Saturday, April 3, 2010

Bonfire Night



This is our beach. Seriously. It is within spitting distance from our house. It's not on a lake or the sea, but on a big river called the Elbe, just downriver from Hamburg.
Without the fire and with a ship on it, it looks like this.




Our little town lies nestled into a wide, open country called "Marsch", flat lands that go on and on all the way to the North Sea, soft, rich meadows veined with little rivers and interrupted by copses of gnarled willow over which the wind blows without hinderances. if you find a place that is only a little higher up, like a dam, you can see forever.....



We moved here twenty-two years ago, from Southern Germany. The landscape there is so different.
There are forests and hills and mountains and rich fields with golden corn, and well, there are forests. Deep, dark, huge forests.
Here, there were none. Only these meagre stunted trees and the endless green.
And if ever a tsunami should hit this coast, it will roll all the way to our doorstep.
It was not easy getting used to this landscape, and to its people.
The landscape is rough, and the people are taciturn, gruff, with a very special kind of humor. They don't make friends easily, and they are not easy-going, either. On the upside, once you get to know them and they accept you, they'll stick with you for life. They won't talk a lot, but they sure know how to party.




Today is Easter Saturday. The one day in the year when the Marsh lights up with the fires.
In the morning, there will be no more than this: a big heap of wood, consisting of assiduously collected Christmas Trees and and garden cuttings. brought together by the local firefighters. Stands will be set up, and porta-potties, and a First Aid tent.

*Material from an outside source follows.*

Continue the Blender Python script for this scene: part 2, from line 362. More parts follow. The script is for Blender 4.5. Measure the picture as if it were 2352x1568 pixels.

There were church services in the late afternoon, and now, after darkness has fallen, the fires are going up.
A ship  on its way upstream to the Hamburg Harbor will see our bonfire, and many others like it along its way, since the land is so flat.
These fires are a promise, and a welcome signal.
They promise us that winter is finally over, and they welcome the coming warmth and light of summer.
On a more mundane note, this are also the first official barbeque event of the year. The sausages are a little better smoked than normally, but they are delicious.
Right now, I'm sitting on the couch, in our living room, with the terrace door open to catch the scent of the fires, even if we can't see them.
The night is dry and not too cold. There will be a lot of people down by the beach, and many of them will be there to see the dawn.
Some of them will end up in the ER because they are drunk, or burned a hand, or fell into the water.
But in the end, once the sun is up, it will be Easter Sunday, and spring will be here.